**Exercise requirements:** Quote the listing below in its entirety, omitting every image.

[START]

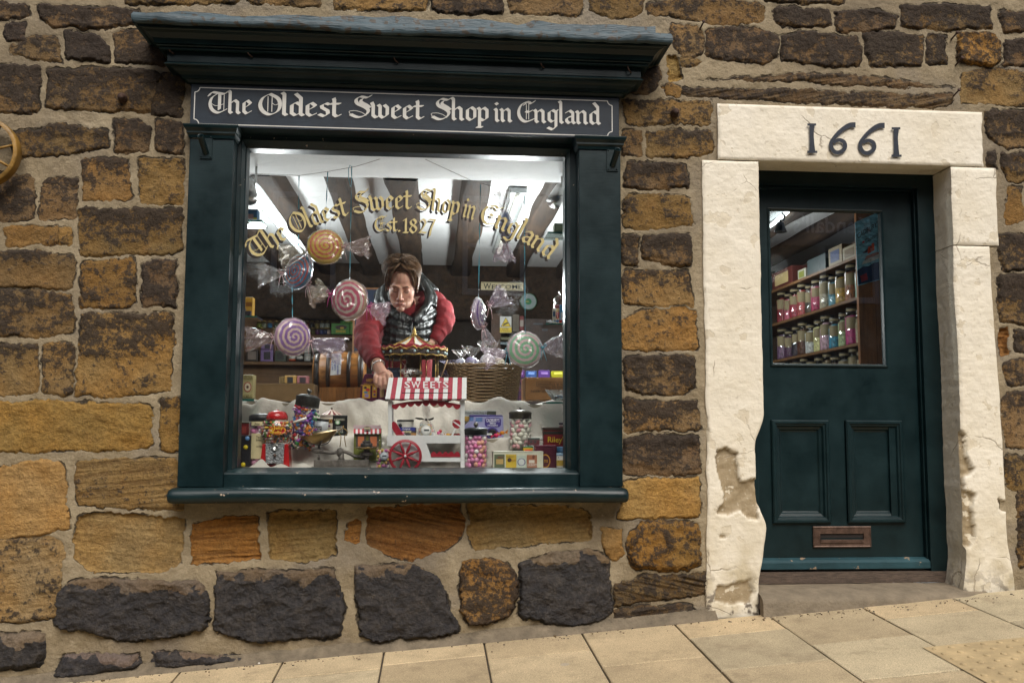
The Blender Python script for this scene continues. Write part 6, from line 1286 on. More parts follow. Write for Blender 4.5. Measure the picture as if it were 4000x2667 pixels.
# ---------------------------------------------------------------- sweets cart
Yc = .22; c = P(1668, 1829, Yc); CT = thing('sweet_cart', 'white toy market cart with a red striped awning lettered SWEETS and red wheels', 'sweet cart', c); WP2 = M('white_cart_paint', (.72, .73, .72), .4, .04, 12, .1, 60); RP = M('crayon_red_paint', (.40, .030, .060), .45, .35, 40, stretch=(6, 6, 1)); RP2 = M('cart_red_paint', (.33, .015, .030), .4, .12)
def fp(l): return [((P(x, y, Yc)).x, P(x, y, Yc).z) for x, y in l]
def plate(nm, mat_, l, y0, y1, parent=CT, bev=.0015): mb = MB(); mb.prism(fp(l)[::-1], y0, y1); return mb.build(nm, mat_, parent, bev)
for yy in (Yc, Yc+.19):
    plate('post', WP2, [(1516, 1562), (1531, 1562), (1531, 1702), (1516, 1702)], yy, yy+.008); plate('post', WP2, [(1799, 1562), (1815, 1562), (1815, 1829), (1799, 1829)], yy, yy+.008)
    plate('side_panel', WP2, [(1511, 1700), (1798.5, 1700), (1798.5, 1731), (1665, 1731), (1680, 1770), (1684, 1786), (1798.5, 1786), (1798.5, 1803), (1645, 1803), (1560, 1760), (1530, 1742), (1511, 1741)], yy, yy+.008)
mb = MB(); mb.bpx(1531, 1702, 1798, 1705, Yc+.009, .180); mb.build('deck', WP2, CT)
# awning: pitched, striped planks
ra, rb = P(1519, 1474, Yc+.06), P(1823, 1474, Yc+.06); ea, eb = P(1505, 1557, Yc-.03), P(1822, 1557, Yc-.03); n = 17
q0, q1, q2, q3 = ra, rb, eb, ea; back = [Vector((v.x, Yc+.24, ea.z+.004)) for v in (ea, eb)]
mb = MB()
for i in range(n):
    mb.mi = i % 2; a0, a1 = i/n, (i+1)/n
    A_, B_, C_, D_ = lerp(q0, q1, a0), lerp(q0, q1, a1), lerp(q3, q2, a1), lerp(q3, q2, a0); th = Vector((0, .003, -.004)); mb.add([A_, B_, C_, D_, A_+th, B_+th, C_+th, D_+th], [(0, 3, 2, 1), (4, 5, 6, 7), (0, 1, 5, 4), (3, 7, 6, 2), (1, 2, 6, 5), (0, 4, 7, 3)], False)
    E_, F_ = lerp(back[0], back[1], a0), lerp(back[0], back[1], a1); mb.add([A_+th, B_+th, F_, E_], [(0, 1, 2, 3)], False)
aw = mb.build('awning', [WP2, RP], CT)
nrm = (q2-q0).cross(q1-q0).normalized(); nrm = nrm if nrm.y < 0 else -nrm
def roof_pt(x, y): # photo pixel on the roof plane
    v = _F + _R*((x-2000)/FPX) + _U*((1333.5-y)/FPX); t_ = (q0-CAM).dot(nrm)/v.dot(nrm); return CAM+v*t_
def roof_quad(nm, l, mat_, k, parent=aw):
    mb = MB(); mb.add([roof_pt(*p)+nrm*.0012*k for p in l], [tuple(range(len(l)))], False); return mb.build(nm, mat_, parent)
sgn = roof_quad('name_plate', [(1574, 1488), (1757, 1489), (1757, 1518), (1576, 1519)], RP, 1)
for k, (s, x0, x1) in enumerate((('S', 1580, 1602), ('W', 1607, 1642), ('E', 1653, 1672), ('E', 1681, 1700), ('T', 1706, 1724), ('S', 1730, 1752))):
    v, f = fit_text(s); mb = MB(); mb.add([roof_pt(lerp(x0, x1, q[0]), lerp(1517, 1491, q[1]))+nrm*.003 for q in v], f, False); mb.build('lettering', WP2, sgn)
mb = MB(); mb.tube([roof_pt(1571, 1535)+nrm*.002, roof_pt(1760, 1535)+nrm*.002], .0016, 6); mb.build('dowel', M('dark_slot', (.03, .02, .018), .6), aw)
def scallop(y0x, y0, y1, x0, x1, n_, arch, dep, yy, up=False):
    top = []; bot = []; m = n_*8
    for i in range(m+1):
        u = i/m; x = lerp(x0, x1, u); ar = arch*(1-(2*u-1)**2); top.append((x, y0-ar)); bot.append((x, y1-ar+dep*abs(math.sin(math.pi*n_*u))))
    return (top+bot[::-1])
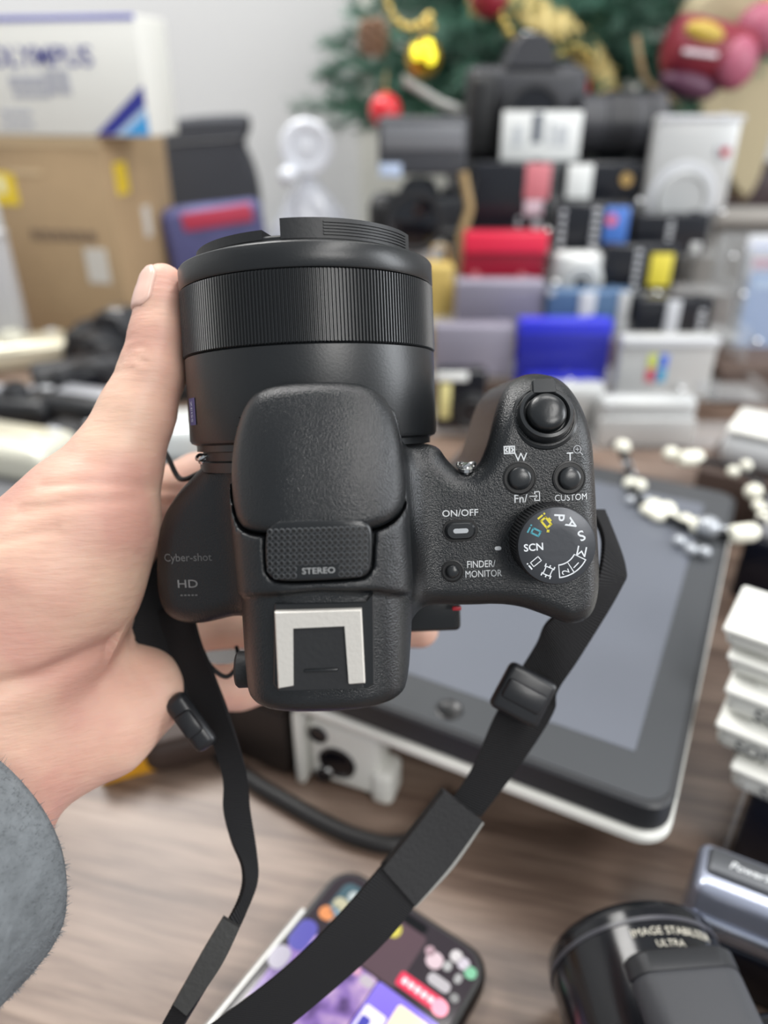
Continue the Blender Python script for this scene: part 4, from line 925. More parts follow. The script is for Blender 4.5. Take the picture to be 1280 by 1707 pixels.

[END]

**Finished answer:**
The Blender Python script for this scene continues. Write part 6, from line 1286 on. More parts follow. Write for Blender 4.5. Measure the picture as if it were 4000x2667 pixels.
# ---------------------------------------------------------------- sweets cart
Yc = .22; c = P(1668, 1829, Yc); CT = thing('sweet_cart', 'white toy market cart with a red striped awning lettered SWEETS and red wheels', 'sweet cart', c); WP2 = M('white_cart_paint', (.72, .73, .72), .4, .04, 12, .1, 60); RP = M('crayon_red_paint', (.40, .030, .060), .45, .35, 40, stretch=(6, 6, 1)); RP2 = M('cart_red_paint', (.33, .015, .030), .4, .12)
def fp(l): return [((P(x, y, Yc)).x, P(x, y, Yc).z) for x, y in l]
def plate(nm, mat_, l, y0, y1, parent=CT, bev=.0015): mb = MB(); mb.prism(fp(l)[::-1], y0, y1); return mb.build(nm, mat_, parent, bev)
for yy in (Yc, Yc+.19):
    plate('post', WP2, [(1516, 1562), (1531, 1562), (1531, 1702), (1516, 1702)], yy, yy+.008); plate('post', WP2, [(1799, 1562), (1815, 1562), (1815, 1829), (1799, 1829)], yy, yy+.008)
    plate('side_panel', WP2, [(1511, 1700), (1798.5, 1700), (1798.5, 1731), (1665, 1731), (1680, 1770), (1684, 1786), (1798.5, 1786), (1798.5, 1803), (1645, 1803), (1560, 1760), (1530, 1742), (1511, 1741)], yy, yy+.008)
mb = MB(); mb.bpx(1531, 1702, 1798, 1705, Yc+.009, .180); mb.build('deck', WP2, CT)
# awning: pitched, striped planks
ra, rb = P(1519, 1474, Yc+.06), P(1823, 1474, Yc+.06); ea, eb = P(1505, 1557, Yc-.03), P(1822, 1557, Yc-.03); n = 17
q0, q1, q2, q3 = ra, rb, eb, ea; back = [Vector((v.x, Yc+.24, ea.z+.004)) for v in (ea, eb)]
mb = MB()
for i in range(n):
    mb.mi = i % 2; a0, a1 = i/n, (i+1)/n
    A_, B_, C_, D_ = lerp(q0, q1, a0), lerp(q0, q1, a1), lerp(q3, q2, a1), lerp(q3, q2, a0); th = Vector((0, .003, -.004)); mb.add([A_, B_, C_, D_, A_+th, B_+th, C_+th, D_+th], [(0, 3, 2, 1), (4, 5, 6, 7), (0, 1, 5, 4), (3, 7, 6, 2), (1, 2, 6, 5), (0, 4, 7, 3)], False)
    E_, F_ = lerp(back[0], back[1], a0), lerp(back[0], back[1], a1); mb.add([A_+th, B_+th, F_, E_], [(0, 1, 2, 3)], False)
aw = mb.build('awning', [WP2, RP], CT)
nrm = (q2-q0).cross(q1-q0).normalized(); nrm = nrm if nrm.y < 0 else -nrm
def roof_pt(x, y): # photo pixel on the roof plane
    v = _F + _R*((x-2000)/FPX) + _U*((1333.5-y)/FPX); t_ = (q0-CAM).dot(nrm)/v.dot(nrm); return CAM+v*t_
def roof_quad(nm, l, mat_, k, parent=aw):
    mb = MB(); mb.add([roof_pt(*p)+nrm*.0012*k for p in l], [tuple(range(len(l)))], False); return mb.build(nm, mat_, parent)
sgn = roof_quad('name_plate', [(1574, 1488), (1757, 1489), (1757, 1518), (1576, 1519)], RP, 1)
for k, (s, x0, x1) in enumerate((('S', 1580, 1602), ('W', 1607, 1642), ('E', 1653, 1672), ('E', 1681, 1700), ('T', 1706, 1724), ('S', 1730, 1752))):
    v, f = fit_text(s); mb = MB(); mb.add([roof_pt(lerp(x0, x1, q[0]), lerp(1517, 1491, q[1]))+nrm*.003 for q in v], f, False); mb.build('lettering', WP2, sgn)
mb = MB(); mb.tube([roof_pt(1571, 1535)+nrm*.002, roof_pt(1760, 1535)+nrm*.002], .0016, 6); mb.build('dowel', M('dark_slot', (.03, .02, .018), .6), aw)
def scallop(y0x, y0, y1, x0, x1, n_, arch, dep, yy, up=False):
    top = []; bot = []; m = n_*8
    for i in range(m+1):
        u = i/m; x = lerp(x0, x1, u); ar = arch*(1-(2*u-1)**2); top.append((x, y0-ar)); bot.append((x, y1-ar+dep*abs(math.sin(math.pi*n_*u))))
    return (top+bot[::-1])
Continue the Blender Python script for this scene: part 4, from line 925. More parts follow. The script is for Blender 4.5. Take the picture to be 1280 by 1707 pixels.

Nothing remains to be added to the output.